Ansari is a five-time MLA from the state’s Mau constituency. He is currently lodged in Banda jail in Uttar Pradesh in connection with an extortion case.

Ansari was also an accused in the murder of former Uttar Pradesh MLA Krishna Nand Rai in 2005. In 2019, a court in Delhi had acquitted Ansari and all other accused in the 2005 murder case.

There are 52 cases registered against Ansari in total, and 15 of them are currently under trial, according to The Indian Express.
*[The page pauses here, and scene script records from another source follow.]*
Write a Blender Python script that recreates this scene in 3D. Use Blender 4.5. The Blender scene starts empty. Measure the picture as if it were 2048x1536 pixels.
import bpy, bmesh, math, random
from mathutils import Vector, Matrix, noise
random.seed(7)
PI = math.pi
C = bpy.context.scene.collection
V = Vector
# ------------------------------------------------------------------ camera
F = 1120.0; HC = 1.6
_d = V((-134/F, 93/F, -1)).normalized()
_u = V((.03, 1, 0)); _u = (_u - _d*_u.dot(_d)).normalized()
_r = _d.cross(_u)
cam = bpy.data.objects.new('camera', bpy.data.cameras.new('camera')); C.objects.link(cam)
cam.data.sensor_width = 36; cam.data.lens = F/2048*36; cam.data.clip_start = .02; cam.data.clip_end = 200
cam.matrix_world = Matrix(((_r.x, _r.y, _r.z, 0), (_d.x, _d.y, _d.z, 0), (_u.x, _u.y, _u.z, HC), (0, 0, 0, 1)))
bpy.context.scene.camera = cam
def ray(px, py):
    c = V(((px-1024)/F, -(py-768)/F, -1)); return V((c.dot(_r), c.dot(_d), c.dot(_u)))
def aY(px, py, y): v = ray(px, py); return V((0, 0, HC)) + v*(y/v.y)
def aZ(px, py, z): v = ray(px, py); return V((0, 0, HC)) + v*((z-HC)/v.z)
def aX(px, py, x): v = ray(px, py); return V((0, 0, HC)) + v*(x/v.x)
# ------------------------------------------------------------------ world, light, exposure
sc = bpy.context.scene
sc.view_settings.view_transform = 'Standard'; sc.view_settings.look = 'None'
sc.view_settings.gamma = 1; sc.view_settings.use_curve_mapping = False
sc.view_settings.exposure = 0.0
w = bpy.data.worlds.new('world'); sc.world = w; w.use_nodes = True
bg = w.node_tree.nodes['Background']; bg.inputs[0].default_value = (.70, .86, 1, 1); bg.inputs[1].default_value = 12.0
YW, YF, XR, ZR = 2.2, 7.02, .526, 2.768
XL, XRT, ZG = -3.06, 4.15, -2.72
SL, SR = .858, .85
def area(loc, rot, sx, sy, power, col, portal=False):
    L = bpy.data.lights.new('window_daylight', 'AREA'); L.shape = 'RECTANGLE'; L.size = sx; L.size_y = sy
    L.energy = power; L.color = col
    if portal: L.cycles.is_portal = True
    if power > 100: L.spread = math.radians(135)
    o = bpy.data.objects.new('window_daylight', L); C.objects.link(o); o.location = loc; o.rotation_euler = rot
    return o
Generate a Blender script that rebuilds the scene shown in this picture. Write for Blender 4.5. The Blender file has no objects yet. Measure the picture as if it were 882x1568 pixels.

The cases had been registered in several districts of Uttar Pradesh, including Mau, Ghazipur and Lucknow.

On Friday, the BSP chief said that the reason behind her decision to not field Ansari from the seat was taken to “meet people’s criteria and expectations”.

“...therefore, I appeal to the party in charge to take special care while selecting the party’s candidates so that if the government is formed, there is no problem in taking action against such elements,” Mayawati said in a separate tweet.

She added that this was her party’s attempt to ensure “a rule of law, by law”. “...the BSP’s resolve is to also change Uttar Pradesh’s image now,” Mayawati added.

Hours after Mayawati’s announcement, Asaduddin Owaisi’s All India Majlis-e-Ittehad-ul-Muslimeen offered to field Ansari as its candidate in the Assembly elections, PTI reported.

“If Ansari wants to contest the election, the doors of AIMIM are open for him,” the party’s national spokesperson Syed Asim Waqar said.

Waqar also gave an open call to all Muslims “who want to contest elections” to join the party and assured them of tickets to contest the polls. “Votes of their communities [other parties] do not transfer to Muslims,” he said.